● WORK TO BE COMPLETED
All pictures are to be skipped; retype only the lines from the top of the entries through the line with "C = sc.collection", both included.

● WORKING DATA

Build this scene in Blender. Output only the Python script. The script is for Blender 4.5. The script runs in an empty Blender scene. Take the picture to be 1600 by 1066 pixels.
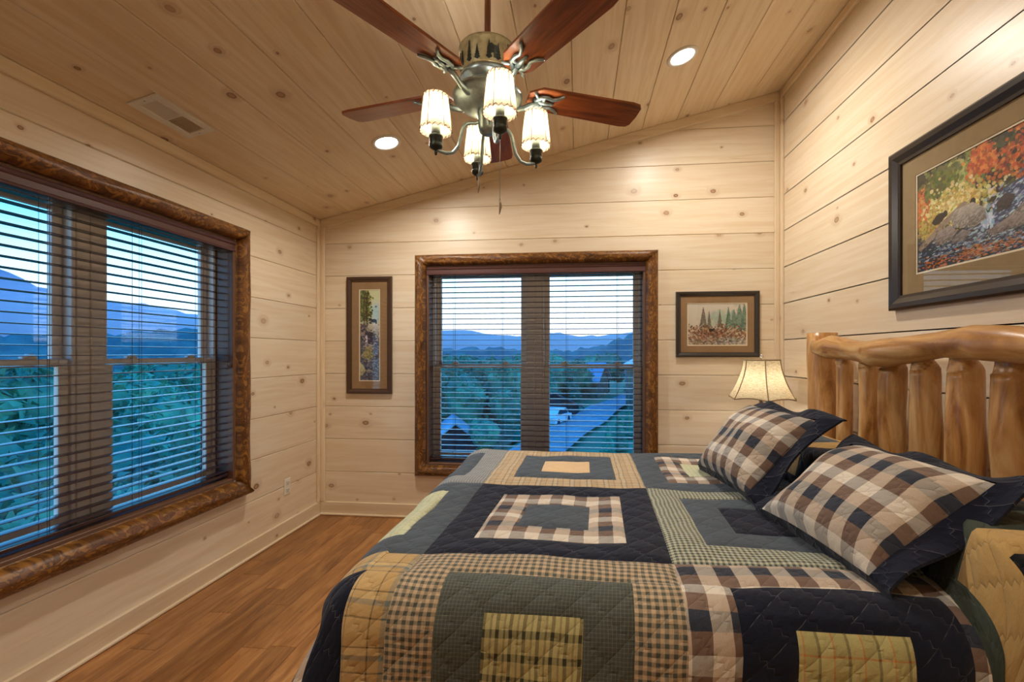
import bpy, math, random
import numpy as np
from mathutils import Vector, Matrix, noise
random.seed(7); np.random.seed(7)
PI = math.pi
sc = bpy.context.scene
C = sc.collection

# ------------------------------------------------------------------ camera, world, exposure
cam = bpy.data.cameras.new('camera')
cam.sensor_width = 36; cam.lens = 36*715/1600
cam.shift_x = -30/1600; cam.shift_y = 20/1600
cam.clip_start = 0.02; cam.clip_end = 2000
co = bpy.data.objects.new('camera', cam); C.objects.link(co)
co.location = (0, 0, 1.366); co.rotation_euler = (PI/2, 0, math.atan(72/715))
sc.camera = co
sc.view_settings.view_transform = 'Standard'; sc.view_settings.look = 'None'
sc.view_settings.exposure = 0.85; sc.view_settings.gamma = 1
sc.view_settings.use_curve_mapping = False
sc.cycles.use_denoising = True
sc.cycles.max_bounces = 7; sc.cycles.transparent_max_bounces = 16
sc.cycles.sample_clamp_indirect = 6

def s2l(c):
    return tuple((x/255/12.92 if x/255 <= .04045 else ((x/255+.055)/1.055)**2.4) for x in c[:3]) + (1,)

class NT:
    """tiny node-tree writer"""
    def __init__(s, tree): s.t = tree; tree.nodes.clear()
    def __call__(s, kind, i=None, **kw):
        n = s.t.nodes.new(kind)
        for k, v in kw.items(): setattr(n, k, v)
        for k, v in (i or {}).items(): s.put(n.inputs[k], v)
        return n
    def put(s, sock, v):
        if isinstance(v, bpy.types.NodeSocket): s.t.links.new(v, sock)
        else: sock.default_value = v
    def m(s, op, a, b=0.0, c=0.0, clamp=False):
        n = s('ShaderNodeMath', operation=op, use_clamp=clamp)
        for k, v in enumerate((a, b, c)): s.put(n.inputs[k], v)
        return n.outputs[0]
    def mix(s, f, a, b, blend='MIX'):
        n = s('ShaderNodeMix', data_type='RGBA', blend_type=blend)
        s.put(n.inputs[0], f); s.put(n.inputs[6], a); s.put(n.inputs[7], b)
        return n.outputs[2]
    def sstep(s, x, lo, hi, a=0.0, b=1.0):
        n = s('ShaderNodeMapRange', interpolation_type='SMOOTHSTEP', clamp=True)
        for k, v in zip((0, 1, 2, 3, 4), (x, lo, hi, a, b)): s.put(n.inputs[k], v)
        return n.outputs[0]
    def ramp(s, f, stops, const=False):
        n = s('ShaderNodeValToRGB')
        cr = n.color_ramp; cr.interpolation = 'CONSTANT' if const else 'LINEAR'
        while len(cr.elements) < len(stops): cr.elements.new(.5)
        for e, (p, c) in zip(cr.elements, stops): e.position = p; e.color = c
        s.put(n.inputs[0], f)
        return n.outputs[0]

wd = bpy.data.worlds.new('dusk_sky'); sc.world = wd; wd.use_nodes = True
n = NT(wd.node_tree)
sp = n('ShaderNodeSeparateXYZ', {0: n('ShaderNodeTexCoord').outputs['Generated']})
glow = n.m('ADD', n.m('MULTIPLY', sp.outputs[0], .50), n.m('MULTIPLY', sp.outputs[1], .86))
t = n.m('ADD', n.m('SUBTRACT', n.m('MULTIPLY', sp.outputs[2], 3.0), n.m('MULTIPLY', glow, .34)), .14)
t = n.m('MULTIPLY', t, .5, clamp=True)
col = n.ramp(t, [(0, (.86, .95, 1.0, 1)), (.12, (.58, .82, 1.0, 1)), (.40, (.05, .50, 1.0, 1)), (1, (.02, .20, .75, 1))])
bg = n('ShaderNodeBackground', {'Color': col, 'Strength': 1.65})
n('ShaderNodeOutputWorld', {'Surface': bg.outputs[0]})

# ------------------------------------------------------------------ room numbers
XL, XR, YB, YF = -2.19, 1.567, 3.706, -0.9
ZL, SL = 2.497, 0.238
def ceil_z(x): return ZL + SL*(x-XL)
BW = 0.2766                                    # exposed board width
BACKWIN = (-1.25, 0.54, 0.44, 2.10)            # opening in the back wall: x0 x1 z0 z1
LEFTWIN = (1.18, 2.74, 0.55, 2.10)             # opening in the left wall: y0 y1 z0 z1

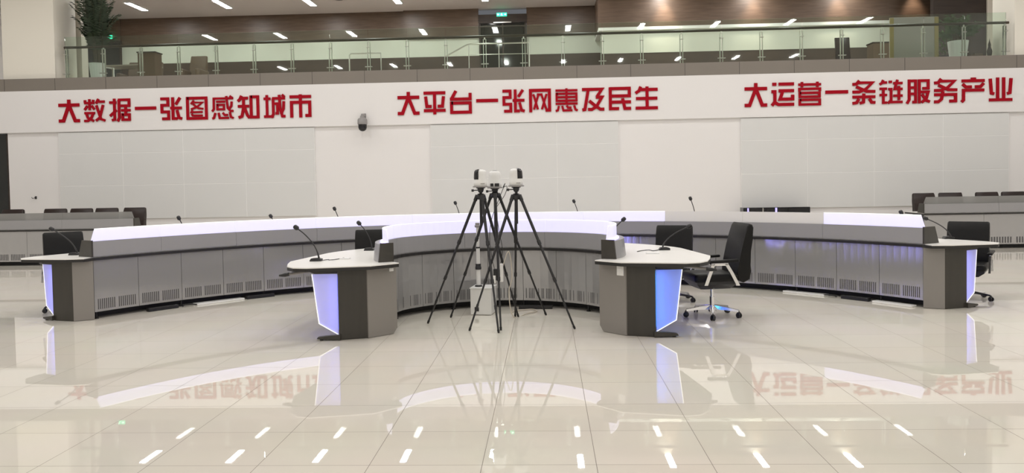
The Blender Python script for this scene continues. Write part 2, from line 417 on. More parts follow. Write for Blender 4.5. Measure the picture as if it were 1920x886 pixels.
t = thing('surveillance_camera', 'grey and black dome camera mounted on the white banner wall', 'camera', (-4.495, YW-.08, 3.06))
m = MB(); m.box((.0, .0, .16), (.10, .02, .16), .004); m.box((0, -.10, .19), (.07, .2, .06), .01); m.build('wall_bracket', M['greypl'], t, 40)
MB().lathe([(0, .17), (.05, .17), (.055, .12), (.10, .10), (.118, .07), (.122, -.03), (.112, -.045), (0, -.045)], 24, TR(0, -.2, 0)).build('housing', M['greypl'], t, 40)
MB().lathe([(0, -.045), (.105, -.045), (.105, -.12), (.09, -.17), (.05, -.205), (0, -.215)], 24, TR(0, -.2, 0)).build('lens_dome', M['gloss_black'], t, 50)
t = thing('wall_hook', 'tiny dark hook on the cream wall left of the screens', 'hook', (-13.0, YW, 1.355))
MB().box((0, -.006, 0), (.05, .012, .07), .004).build('plate', M['bird'], t)
MB().tube([(0, -.01, .01), (-.02, -.05, -.01), (-.05, -.07, -.02), (-.07, -.06, .01)], .008, 6).build('hook_arm', M['bird'], t)

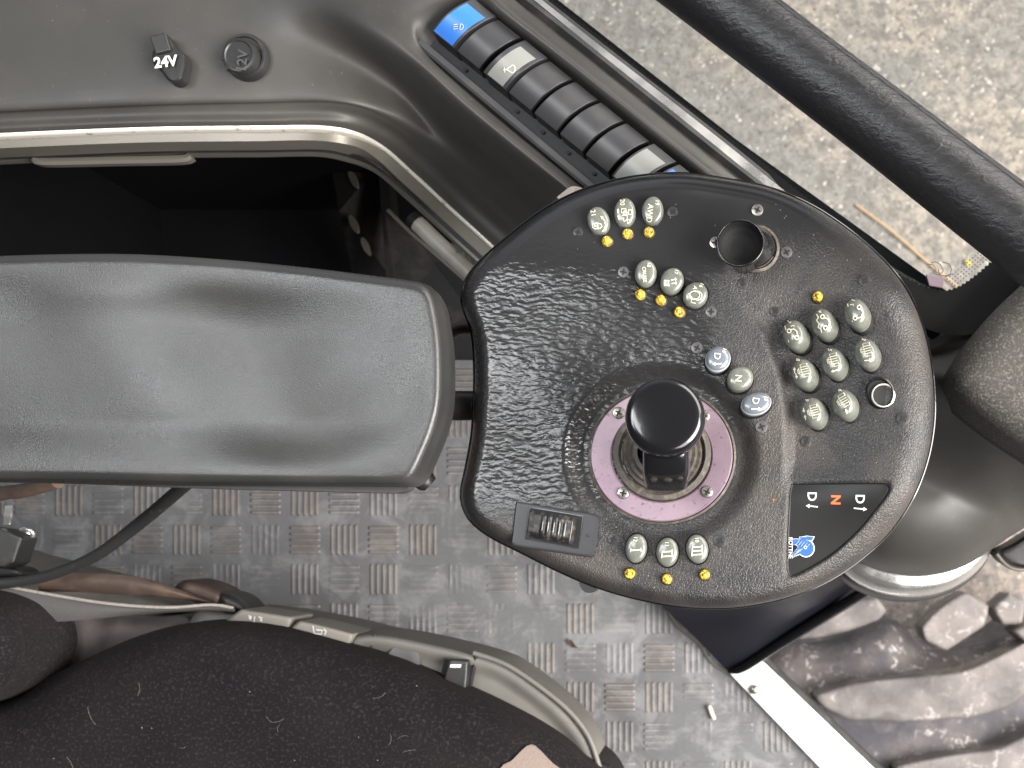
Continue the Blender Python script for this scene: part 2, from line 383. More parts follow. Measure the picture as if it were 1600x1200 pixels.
def leather(name, base, dust, wear, world_off=(0, 0, 0)):
    """console skin: fine hide grain on the right, polished long wrinkles where the palm lies (wear=True)"""
    m = mat(name, base, 0.4); nt, b = nodes(m); L = nt.links
    t = N(nt, 'ShaderNodeTexCoord'); add = N(nt, 'ShaderNodeVectorMath', operation='ADD'); add.inputs[1].default_value = world_off
    L.new(t.outputs['Object'], add.inputs[0]); co = add.outputs[0]
    # warp
    nz = N(nt, 'ShaderNodeTexNoise'); nz.inputs['Scale'].default_value = 90; nz.inputs['Detail'].default_value = 3; L.new(co, nz.inputs['Vector'])
    sc1 = N(nt, 'ShaderNodeVectorMath', operation='SCALE'); sc1.inputs['Scale'].default_value = 0.006; L.new(nz.outputs['Color'], sc1.inputs[0])
    wp = N(nt, 'ShaderNodeVectorMath', operation='ADD'); L.new(co, wp.inputs[0]); L.new(sc1.outputs[0], wp.inputs[1]); warped = wp.outputs[0]
    sep = N(nt, 'ShaderNodeSeparateXYZ'); L.new(co, sep.inputs[0])
    vor = tex(nt, 'ShaderNodeTexVoronoi', warped, 560, feature='DISTANCE_TO_EDGE')
    grain = rng(nt, vor, 0.0, 0.22)
    vor2 = tex(nt, 'ShaderNodeTexVoronoi', warped, 270, feature='DISTANCE_TO_EDGE')
    crease = rng(nt, vor2, 0.0, 0.10)
    fine = tex(nt, 'ShaderNodeTexNoise', co, 1500, 3)
    h = math_n(nt, 'ADD', math_n(nt, 'MULTIPLY', grain, 0.7), math_n(nt, 'ADD', math_n(nt, 'MULTIPLY', crease, 0.5), math_n(nt, 'MULTIPLY', fine, 0.18)))
    big = tex(nt, 'ShaderNodeTexNoise', co, 22, 4)
    dustn = tex(nt, 'ShaderNodeTexNoise', co, 1100, 3)
    if wear:
        mp = N(nt, 'ShaderNodeMapping'); mp.inputs['Scale'].default_value = (0.36, 1.0, 1.0); mp.inputs['Rotation'].default_value = (0, 0, math.radians(-16))
        L.new(warped, mp.inputs[0])
        w1 = tex(nt, 'ShaderNodeTexVoronoi', mp.outputs[0], 520, feature='SMOOTH_F1')
        w2 = tex(nt, 'ShaderNodeTexNoise', mp.outputs[0], 460, 2, 0.5, 0.5)
        wr = math_n(nt, 'ADD', math_n(nt, 'MULTIPLY', rng(nt, w1, 0.1, 0.75), -0.8), math_n(nt, 'MULTIPLY', w2, 0.9))
        # worn zones: palm area on the left, smooth hand-polished crown at the top
        palm = math_n(nt, 'MULTIPLY', rng(nt, sep.outputs['X'], wear[0], wear[1], 1, 0), 1.0)
        palm = rng(nt, math_n(nt, 'ADD', palm, math_n(nt, 'MULTIPLY', math_n(nt, 'SUBTRACT', big, 0.5), 1.4)), 0.25, 0.75)
        low = rng(nt, math_n(nt, 'ADD', sep.outputs['Y'], math_n(nt, 'MULTIPLY', big, 0.02)), wear[4], wear[5])     # bottom of the console keeps its grain
        palm = math_n(nt, 'MULTIPLY', palm, low)
        top = rng(nt, math_n(nt, 'ADD', sep.outputs['Y'], math_n(nt, 'MULTIPLY', math_n(nt, 'SUBTRACT', big, 0.5), 0.05)), wear[2], wear[3])
        top = math_n(nt, 'MULTIPLY', top, rng(nt, sep.outputs['X'], 0.02, 0.11, 1, 0))
        mh = N(nt, 'ShaderNodeMix'); L.new(palm, mh.inputs[0]); L.new(h, mh.inputs[2]); L.new(wr, mh.inputs[3])
        mh2 = N(nt, 'ShaderNodeMix'); L.new(top, mh2.inputs[0]); L.new(mh.outputs[0], mh2.inputs[2])
        sm = math_n(nt, 'ADD', 0.5, math_n(nt, 'MULTIPLY', big, 0.6)); L.new(sm, mh2.inputs[3])
        hh = mh2.outputs[0]
        worn = math_n(nt, 'MAXIMUM', palm, top)
        ro = rng(nt, worn, 0, 1, 0.50, 0.24, False)
        ro2 = math_n(nt, 'ADD', ro, math_n(nt, 'MULTIPLY', math_n(nt, 'SUBTRACT', big, 0.5), 0.16))
        L.new(ro2, b.inputs['Roughness'])
        clean = math_n(nt, 'SUBTRACT', 1.0, math_n(nt, 'MULTIPLY', worn, 0.92))
    else:
        hh = h; clean = math_n(nt, 'ADD', 0.8, 0.0)
    bp = N(nt, 'ShaderNodeBump'); bp.inputs['Strength'].default_value = 0.37; bp.inputs['Distance'].default_value = 0.0007
    L.new(hh, bp.inputs['Height']); L.new(bp.outputs[0], b.inputs['Normal'])
    f1 = math_n(nt, 'MULTIPLY', rng(nt, big, 0.36, 0.66), clean)
    col = mixc(nt, f1, base, dust)
    f2 = math_n(nt, 'MULTIPLY', rng(nt, dustn, 0.66, 0.76), clean)
    col = mixc(nt, f2, col, tuple(min(1, 3.0*c) for c in dust))
    L.new(col, b.inputs['Base Color'])
    b.inputs['Specular IOR Level'].default_value = 0.55
    return m

def floor_material(cell, ox, oy):
    m = mat('checker_mat', (0.2, 0.2, 0.2), 0.5); nt, b = nodes(m); L = nt.links
    t = N(nt, 'ShaderNodeTexCoord'); sep = N(nt, 'ShaderNodeSeparateXYZ'); L.new(t.outputs['Object'], sep.inputs[0])
    wob = tex(nt, 'ShaderNodeTexNoise', t.outputs['Object'], 30, 2)
    u = math_n(nt, 'ADD', math_n(nt, 'DIVIDE', math_n(nt, 'SUBTRACT', sep.outputs['X'], ox), cell), 0.5+40)
    v = math_n(nt, 'ADD', math_n(nt, 'DIVIDE', math_n(nt, 'SUBTRACT', sep.outputs['Y'], oy), cell), 0.5+40)
    iu, iv = math_n(nt, 'FLOOR', u), math_n(nt, 'FLOOR', v)
    fu, fv = math_n(nt, 'FRACT', u), math_n(nt, 'FRACT', v)
    par = math_n(nt, 'MODULO', math_n(nt, 'ADD', iu, iv), 2.0)
    def bars(a, c):    # bars run along c, stacked in a
        k = math_n(nt, 'FRACT', math_n(nt, 'MULTIPLY', math_n(nt, 'SUBTRACT', a, 0.12), 5/0.76))
        s = rng(nt, math_n(nt, 'ABSOLUTE', math_n(nt, 'SUBTRACT', k, 0.5)), 0.30, 0.12)
        e1 = rng(nt, math_n(nt, 'ABSOLUTE', math_n(nt, 'SUBTRACT', c, 0.5)), 0.40, 0.34)
        e2 = rng(nt, math_n(nt, 'ABSOLUTE', math_n(nt, 'SUBTRACT', a, 0.5)), 0.385, 0.375)
        return math_n(nt, 'MULTIPLY', s, math_n(nt, 'MULTIPLY', e1, e2))
    hmix = N(nt, 'ShaderNodeMix'); L.new(par, hmix.inputs[0]); L.new(bars(fu, fv), hmix.inputs[2]); L.new(bars(fv, fu), hmix.inputs[3])
    hb = hmix.outputs[0]
    # per cell wear and patches
    cellv = N(nt, 'ShaderNodeCombineXYZ'); L.new(iu, cellv.inputs[0]); L.new(iv, cellv.inputs[1])
    wn_ = N(nt, 'ShaderNodeTexWhiteNoise'); L.new(cellv.outputs[0], wn_.inputs[0])
    n1 = tex(nt, 'ShaderNodeTexNoise', t.outputs['Object'], 5, 5, 0.6)
    n2 = tex(nt, 'ShaderNodeTexNoise', t.outputs['Object'], 22, 7, 0.75, 0.8)
    n3 = tex(nt, 'ShaderNodeTexNoise', t.outputs['Object'], 160, 4)
    worn = rng(nt, math_n(nt, 'ADD', math_n(nt, 'MULTIPLY', wn_.outputs[0], 0.18), n1), 0.46, 0.68)
    vis = math_n(nt, 'MULTIPLY', hb, rng(nt, math_n(nt, 'ADD', n2, math_n(nt, 'MULTIPLY', worn, 0.22)), 0.40, 0.82))
    base = mixc(nt, rng(nt, n1, 0.40, 0.62), (0.128, 0.133, 0.135), (0.112, 0.108, 0.114))
    base = mixc(nt, rng(nt, n2, 0.46, 0.62), base, (0.195, 0.198, 0.200))
    base = mixc(nt, rng(nt, n2, 0.42, 0.28), base, (0.13, 0.132, 0.135))
    base = mixc(nt, math_n(nt, 'MULTIPLY', rng(nt, n3, 0.5, 0.75), 0.5), base, (0.12, 0.11, 0.105))
    colb = mixc(nt, rng(nt, wn_.outputs[0], 0.35, 0.8), (0.26, 0.25, 0.245), (0.24, 0.19, 0.145))
    edge = math_n(nt, 'MULTIPLY', vis, 0.75)
    L.new(mixc(nt, edge, base, colb), b.inputs['Base Color'])
    bp = N(nt, 'ShaderNodeBump'); bp.inputs['Strength'].default_value = 0.8; bp.inputs['Distance'].default_value = 0.0025
    L.new(math_n(nt, 'ADD', math_n(nt, 'MULTIPLY', hb, worn), math_n(nt, 'MULTIPLY', n2, 0.3)), bp.inputs['Height']); L.new(bp.outputs[0], b.inputs['Normal'])
    L.new(rng(nt, n2, 0.3, 0.7, 0.36, 0.6), b.inputs['Roughness'])
    return m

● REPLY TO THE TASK
Build this scene in Blender. Output only the Python script. The script is for Blender 4.5. The script runs in an empty Blender scene. Take the picture to be 1600 by 1066 pixels.
import bpy, math, random
import numpy as np
from mathutils import Vector, Matrix, noise
random.seed(7); np.random.seed(7)
PI = math.pi
sc = bpy.context.scene
C = sc.collection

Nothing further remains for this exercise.